▶ Set exercise
Quote every line from the top of the listing down to and including the line that contains "R = math.radians".
►
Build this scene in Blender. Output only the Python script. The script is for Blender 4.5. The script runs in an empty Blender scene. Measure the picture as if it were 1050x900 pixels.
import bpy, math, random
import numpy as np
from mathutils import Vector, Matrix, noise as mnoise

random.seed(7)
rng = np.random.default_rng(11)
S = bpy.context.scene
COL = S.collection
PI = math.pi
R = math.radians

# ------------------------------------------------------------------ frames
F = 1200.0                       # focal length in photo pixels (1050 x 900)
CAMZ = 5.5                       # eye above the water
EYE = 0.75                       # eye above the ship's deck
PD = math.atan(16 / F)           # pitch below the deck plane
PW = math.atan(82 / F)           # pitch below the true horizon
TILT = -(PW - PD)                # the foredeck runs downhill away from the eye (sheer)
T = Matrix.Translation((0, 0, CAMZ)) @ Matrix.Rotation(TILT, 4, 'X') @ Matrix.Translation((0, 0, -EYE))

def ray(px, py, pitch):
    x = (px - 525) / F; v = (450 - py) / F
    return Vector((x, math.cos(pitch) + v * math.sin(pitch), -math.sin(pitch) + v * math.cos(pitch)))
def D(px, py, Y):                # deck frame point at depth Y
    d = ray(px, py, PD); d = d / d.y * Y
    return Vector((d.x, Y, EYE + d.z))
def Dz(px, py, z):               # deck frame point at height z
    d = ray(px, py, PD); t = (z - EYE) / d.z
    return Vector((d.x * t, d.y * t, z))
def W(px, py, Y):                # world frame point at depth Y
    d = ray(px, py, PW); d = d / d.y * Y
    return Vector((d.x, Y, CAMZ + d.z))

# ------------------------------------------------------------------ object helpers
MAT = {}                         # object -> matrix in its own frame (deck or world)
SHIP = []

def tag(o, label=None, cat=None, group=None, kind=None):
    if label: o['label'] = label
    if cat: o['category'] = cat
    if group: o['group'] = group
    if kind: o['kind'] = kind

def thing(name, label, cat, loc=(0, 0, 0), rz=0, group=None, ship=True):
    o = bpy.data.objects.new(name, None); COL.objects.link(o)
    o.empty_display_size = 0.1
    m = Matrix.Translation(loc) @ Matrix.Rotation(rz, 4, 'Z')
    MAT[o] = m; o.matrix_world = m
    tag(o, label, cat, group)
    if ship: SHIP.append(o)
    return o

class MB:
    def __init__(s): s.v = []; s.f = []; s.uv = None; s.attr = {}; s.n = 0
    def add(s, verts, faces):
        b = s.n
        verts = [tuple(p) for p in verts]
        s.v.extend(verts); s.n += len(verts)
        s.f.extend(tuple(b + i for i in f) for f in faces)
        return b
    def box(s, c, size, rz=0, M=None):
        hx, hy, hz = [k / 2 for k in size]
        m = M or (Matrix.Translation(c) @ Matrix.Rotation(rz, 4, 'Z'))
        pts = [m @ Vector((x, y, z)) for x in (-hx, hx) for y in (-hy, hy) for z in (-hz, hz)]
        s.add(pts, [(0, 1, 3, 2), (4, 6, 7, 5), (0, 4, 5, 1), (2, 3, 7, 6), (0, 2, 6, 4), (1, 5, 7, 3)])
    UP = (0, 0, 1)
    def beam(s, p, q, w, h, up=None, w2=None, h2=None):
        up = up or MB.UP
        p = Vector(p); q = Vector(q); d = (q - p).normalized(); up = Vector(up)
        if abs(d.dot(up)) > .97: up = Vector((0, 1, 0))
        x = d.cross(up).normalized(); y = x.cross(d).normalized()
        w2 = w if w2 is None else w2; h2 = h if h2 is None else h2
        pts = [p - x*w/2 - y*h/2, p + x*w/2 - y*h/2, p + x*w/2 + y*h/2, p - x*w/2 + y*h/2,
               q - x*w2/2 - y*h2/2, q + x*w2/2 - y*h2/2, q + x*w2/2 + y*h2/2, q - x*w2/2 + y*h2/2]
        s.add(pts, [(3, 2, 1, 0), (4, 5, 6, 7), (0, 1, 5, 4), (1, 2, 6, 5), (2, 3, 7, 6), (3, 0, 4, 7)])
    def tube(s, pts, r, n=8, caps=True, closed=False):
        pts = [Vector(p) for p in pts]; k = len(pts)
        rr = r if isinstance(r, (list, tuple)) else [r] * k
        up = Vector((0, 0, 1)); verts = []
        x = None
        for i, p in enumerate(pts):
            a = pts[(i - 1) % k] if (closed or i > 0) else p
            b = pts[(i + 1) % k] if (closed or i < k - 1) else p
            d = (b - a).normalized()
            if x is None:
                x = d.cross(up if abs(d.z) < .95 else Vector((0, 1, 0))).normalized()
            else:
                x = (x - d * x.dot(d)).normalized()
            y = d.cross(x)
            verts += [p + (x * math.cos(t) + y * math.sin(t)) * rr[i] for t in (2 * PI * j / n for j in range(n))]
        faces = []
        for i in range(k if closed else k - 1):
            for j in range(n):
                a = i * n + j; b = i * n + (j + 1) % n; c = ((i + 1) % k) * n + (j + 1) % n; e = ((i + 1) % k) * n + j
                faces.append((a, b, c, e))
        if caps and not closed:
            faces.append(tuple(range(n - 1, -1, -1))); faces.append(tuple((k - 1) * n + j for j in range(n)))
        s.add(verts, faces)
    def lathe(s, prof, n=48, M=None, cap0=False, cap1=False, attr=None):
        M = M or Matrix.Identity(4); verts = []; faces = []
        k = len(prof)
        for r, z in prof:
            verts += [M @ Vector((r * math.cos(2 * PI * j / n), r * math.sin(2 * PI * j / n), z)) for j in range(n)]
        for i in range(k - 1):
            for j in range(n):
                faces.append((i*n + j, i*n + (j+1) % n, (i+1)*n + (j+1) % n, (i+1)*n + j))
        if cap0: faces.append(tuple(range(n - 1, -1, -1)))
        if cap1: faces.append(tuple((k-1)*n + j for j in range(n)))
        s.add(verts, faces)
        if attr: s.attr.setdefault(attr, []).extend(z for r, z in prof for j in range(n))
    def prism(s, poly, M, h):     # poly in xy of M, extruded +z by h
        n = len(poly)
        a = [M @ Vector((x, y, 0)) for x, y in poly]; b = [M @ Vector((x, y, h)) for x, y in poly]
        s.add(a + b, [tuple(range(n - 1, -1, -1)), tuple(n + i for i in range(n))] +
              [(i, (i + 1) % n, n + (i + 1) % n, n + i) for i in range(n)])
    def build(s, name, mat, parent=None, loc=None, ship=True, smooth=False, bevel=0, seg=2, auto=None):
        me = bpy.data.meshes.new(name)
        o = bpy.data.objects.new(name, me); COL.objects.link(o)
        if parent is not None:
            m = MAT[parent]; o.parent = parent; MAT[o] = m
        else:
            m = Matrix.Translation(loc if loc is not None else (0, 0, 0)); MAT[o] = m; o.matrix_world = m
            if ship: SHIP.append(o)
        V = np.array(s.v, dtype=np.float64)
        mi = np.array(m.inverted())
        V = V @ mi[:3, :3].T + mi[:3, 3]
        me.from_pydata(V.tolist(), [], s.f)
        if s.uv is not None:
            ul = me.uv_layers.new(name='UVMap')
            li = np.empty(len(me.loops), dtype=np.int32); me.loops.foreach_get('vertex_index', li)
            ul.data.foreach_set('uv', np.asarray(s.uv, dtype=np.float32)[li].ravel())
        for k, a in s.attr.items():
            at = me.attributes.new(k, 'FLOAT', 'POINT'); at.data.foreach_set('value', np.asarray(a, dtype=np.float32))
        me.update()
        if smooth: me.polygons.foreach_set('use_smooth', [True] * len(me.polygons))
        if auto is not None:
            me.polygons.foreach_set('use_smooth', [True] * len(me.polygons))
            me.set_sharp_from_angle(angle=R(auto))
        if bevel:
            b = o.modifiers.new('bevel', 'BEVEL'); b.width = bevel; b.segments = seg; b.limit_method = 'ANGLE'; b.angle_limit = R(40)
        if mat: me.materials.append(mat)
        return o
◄
▶ Response below
Build this scene in Blender. Output only the Python script. The script is for Blender 4.5. The script runs in an empty Blender scene. Measure the picture as if it were 1050x900 pixels.
import bpy, math, random
import numpy as np
from mathutils import Vector, Matrix, noise as mnoise

random.seed(7)
rng = np.random.default_rng(11)
S = bpy.context.scene
COL = S.collection
PI = math.pi
R = math.radians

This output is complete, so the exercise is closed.